Was irritated upon receiving my 2003 D.C.H. Rieu Penguin translation of "The Odyssey" to find the thing in PROSE. (Is that the "thing" now?) I hereby completely declare myself in concordance with the 1967 Richard Lattimore dactylic hexameter version! Can't stand the Rieu version I just got. Not merely a matter of "line breaks," but also the language:

Lattimore:
Tell me, Muse, of the man of many ways, who was driven
far journeys, after he had sacked Troy's sacred citadel.
Many were they whose cities he saw, whose minds he learned of,
many the pains he suffered in his spirit on the wide sea,
struggling for his own life and the homecoming of his companions.
Even so he could not save his companions, hard though
he strove to; they were destroyed by their own wild recklessness,
fools, who devoured the oxen of Helios, the Sun God,
and he took away the day of their homecoming. From some point
here, goddess, daughter of Zeus, speak, and begin our story.

Rieu:
Tell me, Muse, the story of that resourceful man who was driven to wander far and wide after he had sacked the holy citadel of Troy. He saw the cities of many people and he learnt their ways. He suffered great anguish on the high seas in his struggles to preserve his life and bring his comrades home. But he failed to save those comrades, in spite of all his efforts. It was their own transgression that brought them to their doom, for in their folly they devoured the oxen of Hyperion the Sun-god and he saw to it that they would never return.

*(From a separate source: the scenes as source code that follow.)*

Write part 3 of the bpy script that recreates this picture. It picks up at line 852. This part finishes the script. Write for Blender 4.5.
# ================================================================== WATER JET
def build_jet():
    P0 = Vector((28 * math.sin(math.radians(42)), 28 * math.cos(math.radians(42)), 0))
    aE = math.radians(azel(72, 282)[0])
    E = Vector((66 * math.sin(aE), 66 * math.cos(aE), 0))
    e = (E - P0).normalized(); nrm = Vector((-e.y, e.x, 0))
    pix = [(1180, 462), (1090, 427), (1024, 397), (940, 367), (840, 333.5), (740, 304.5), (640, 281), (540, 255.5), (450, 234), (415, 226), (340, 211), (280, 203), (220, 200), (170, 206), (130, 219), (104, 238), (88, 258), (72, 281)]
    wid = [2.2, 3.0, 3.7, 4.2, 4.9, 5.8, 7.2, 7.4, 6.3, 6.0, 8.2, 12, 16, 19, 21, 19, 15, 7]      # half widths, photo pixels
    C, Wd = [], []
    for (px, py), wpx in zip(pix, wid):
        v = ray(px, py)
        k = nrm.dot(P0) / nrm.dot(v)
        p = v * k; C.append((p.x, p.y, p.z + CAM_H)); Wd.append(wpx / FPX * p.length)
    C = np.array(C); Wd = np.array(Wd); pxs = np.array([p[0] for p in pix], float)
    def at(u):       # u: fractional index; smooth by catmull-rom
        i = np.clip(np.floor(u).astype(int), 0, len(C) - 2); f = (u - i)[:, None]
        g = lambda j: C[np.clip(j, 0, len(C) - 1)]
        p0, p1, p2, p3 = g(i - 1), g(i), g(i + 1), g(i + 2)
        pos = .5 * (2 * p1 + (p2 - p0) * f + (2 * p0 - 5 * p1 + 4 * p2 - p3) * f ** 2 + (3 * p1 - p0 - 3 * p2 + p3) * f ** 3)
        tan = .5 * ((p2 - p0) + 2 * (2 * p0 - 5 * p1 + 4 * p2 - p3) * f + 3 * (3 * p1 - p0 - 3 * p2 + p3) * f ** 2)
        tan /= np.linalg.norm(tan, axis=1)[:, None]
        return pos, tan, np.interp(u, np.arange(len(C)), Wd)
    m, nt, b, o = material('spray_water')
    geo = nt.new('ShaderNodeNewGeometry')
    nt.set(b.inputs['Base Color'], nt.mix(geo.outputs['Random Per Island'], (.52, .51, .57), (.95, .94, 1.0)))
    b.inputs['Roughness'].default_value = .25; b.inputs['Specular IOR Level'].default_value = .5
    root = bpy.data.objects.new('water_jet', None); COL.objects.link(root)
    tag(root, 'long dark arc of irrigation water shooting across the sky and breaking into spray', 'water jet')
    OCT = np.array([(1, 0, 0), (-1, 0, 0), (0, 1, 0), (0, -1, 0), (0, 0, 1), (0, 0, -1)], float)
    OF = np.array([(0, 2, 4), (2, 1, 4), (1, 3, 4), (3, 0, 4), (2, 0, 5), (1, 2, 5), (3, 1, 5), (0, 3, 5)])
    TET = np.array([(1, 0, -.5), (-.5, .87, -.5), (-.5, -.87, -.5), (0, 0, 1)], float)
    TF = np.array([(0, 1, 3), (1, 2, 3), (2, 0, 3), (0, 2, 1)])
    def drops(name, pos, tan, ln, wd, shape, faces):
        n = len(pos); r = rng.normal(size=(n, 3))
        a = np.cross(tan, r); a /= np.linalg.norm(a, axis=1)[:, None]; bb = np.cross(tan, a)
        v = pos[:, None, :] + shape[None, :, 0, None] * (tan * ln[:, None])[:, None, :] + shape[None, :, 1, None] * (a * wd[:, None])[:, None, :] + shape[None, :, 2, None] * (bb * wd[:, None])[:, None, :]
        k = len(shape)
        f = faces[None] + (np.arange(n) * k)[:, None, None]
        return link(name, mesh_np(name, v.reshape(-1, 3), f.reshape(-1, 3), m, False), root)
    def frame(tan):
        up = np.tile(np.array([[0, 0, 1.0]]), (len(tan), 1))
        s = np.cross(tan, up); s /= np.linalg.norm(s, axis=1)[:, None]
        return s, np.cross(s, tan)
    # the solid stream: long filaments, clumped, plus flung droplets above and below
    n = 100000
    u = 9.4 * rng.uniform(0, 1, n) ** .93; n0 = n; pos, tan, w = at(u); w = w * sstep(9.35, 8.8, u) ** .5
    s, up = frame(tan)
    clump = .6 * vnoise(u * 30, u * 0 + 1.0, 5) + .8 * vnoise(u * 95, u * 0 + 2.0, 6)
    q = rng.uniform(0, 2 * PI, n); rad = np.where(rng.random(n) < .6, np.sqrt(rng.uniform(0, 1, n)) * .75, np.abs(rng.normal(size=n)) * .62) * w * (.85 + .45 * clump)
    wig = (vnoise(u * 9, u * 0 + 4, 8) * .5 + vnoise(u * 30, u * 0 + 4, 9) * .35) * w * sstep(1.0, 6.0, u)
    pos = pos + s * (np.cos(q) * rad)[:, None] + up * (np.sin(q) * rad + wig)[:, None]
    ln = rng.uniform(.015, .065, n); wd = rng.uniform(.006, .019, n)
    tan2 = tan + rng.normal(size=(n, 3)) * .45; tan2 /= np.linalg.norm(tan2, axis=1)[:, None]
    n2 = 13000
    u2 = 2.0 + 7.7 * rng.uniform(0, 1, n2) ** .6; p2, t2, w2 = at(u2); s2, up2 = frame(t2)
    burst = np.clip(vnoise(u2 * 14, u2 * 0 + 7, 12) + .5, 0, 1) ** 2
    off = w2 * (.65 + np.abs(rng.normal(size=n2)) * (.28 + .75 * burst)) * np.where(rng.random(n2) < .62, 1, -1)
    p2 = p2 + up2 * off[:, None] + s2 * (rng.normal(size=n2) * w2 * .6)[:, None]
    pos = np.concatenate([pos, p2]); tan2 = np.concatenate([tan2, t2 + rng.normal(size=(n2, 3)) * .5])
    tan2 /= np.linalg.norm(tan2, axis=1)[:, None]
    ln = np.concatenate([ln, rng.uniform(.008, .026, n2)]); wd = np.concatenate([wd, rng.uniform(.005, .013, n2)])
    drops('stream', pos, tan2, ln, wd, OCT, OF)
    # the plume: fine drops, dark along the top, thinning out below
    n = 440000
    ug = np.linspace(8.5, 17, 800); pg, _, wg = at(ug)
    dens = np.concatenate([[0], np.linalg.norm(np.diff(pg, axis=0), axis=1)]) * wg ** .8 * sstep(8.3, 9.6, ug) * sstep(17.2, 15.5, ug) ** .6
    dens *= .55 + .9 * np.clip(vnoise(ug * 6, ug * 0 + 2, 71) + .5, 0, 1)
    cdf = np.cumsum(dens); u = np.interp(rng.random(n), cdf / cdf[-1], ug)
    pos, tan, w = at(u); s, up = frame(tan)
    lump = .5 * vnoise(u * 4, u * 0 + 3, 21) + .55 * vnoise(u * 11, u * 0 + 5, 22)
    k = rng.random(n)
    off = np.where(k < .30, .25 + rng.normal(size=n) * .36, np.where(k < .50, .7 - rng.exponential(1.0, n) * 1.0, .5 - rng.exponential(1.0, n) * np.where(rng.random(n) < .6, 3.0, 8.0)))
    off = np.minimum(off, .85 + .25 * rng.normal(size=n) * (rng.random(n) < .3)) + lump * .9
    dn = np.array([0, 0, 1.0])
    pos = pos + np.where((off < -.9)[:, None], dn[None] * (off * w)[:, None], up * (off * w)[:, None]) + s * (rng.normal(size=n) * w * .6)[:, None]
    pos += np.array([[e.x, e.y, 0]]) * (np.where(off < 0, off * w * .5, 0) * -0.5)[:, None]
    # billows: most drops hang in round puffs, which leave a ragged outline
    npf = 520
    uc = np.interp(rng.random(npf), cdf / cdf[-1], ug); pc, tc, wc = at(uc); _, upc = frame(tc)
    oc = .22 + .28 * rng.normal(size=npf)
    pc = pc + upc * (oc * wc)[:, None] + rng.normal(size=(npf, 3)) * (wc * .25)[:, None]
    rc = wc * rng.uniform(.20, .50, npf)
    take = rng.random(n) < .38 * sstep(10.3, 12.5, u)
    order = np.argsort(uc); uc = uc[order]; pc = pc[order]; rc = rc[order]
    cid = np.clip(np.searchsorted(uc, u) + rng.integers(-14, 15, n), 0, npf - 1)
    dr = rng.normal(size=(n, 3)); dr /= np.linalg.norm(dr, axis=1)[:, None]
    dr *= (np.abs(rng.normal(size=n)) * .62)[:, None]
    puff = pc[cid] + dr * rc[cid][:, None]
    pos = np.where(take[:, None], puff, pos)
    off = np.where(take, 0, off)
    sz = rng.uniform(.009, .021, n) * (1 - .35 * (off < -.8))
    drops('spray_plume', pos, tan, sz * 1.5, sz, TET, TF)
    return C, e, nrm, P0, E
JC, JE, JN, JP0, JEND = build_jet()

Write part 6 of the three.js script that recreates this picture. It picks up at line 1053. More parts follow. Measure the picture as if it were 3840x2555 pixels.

Tell us this story, goddess daughter of Zeus, beginning at whatever point you will.

More specifically:

they were destroyed by their own wild recklessness,
fools, who devoured the oxen of Helios, the Sun God,
and he took away the day of their homecoming.

vs.

It was their own transgression that brought them to their doom, for in their folly they devoured the oxen of Hyperion the Sun-god and he saw to it that they would never return.

The latter reads like a joke to me, like Steve Allen in the '60s reciting pop lyrics on television to get knowing titters from his audience.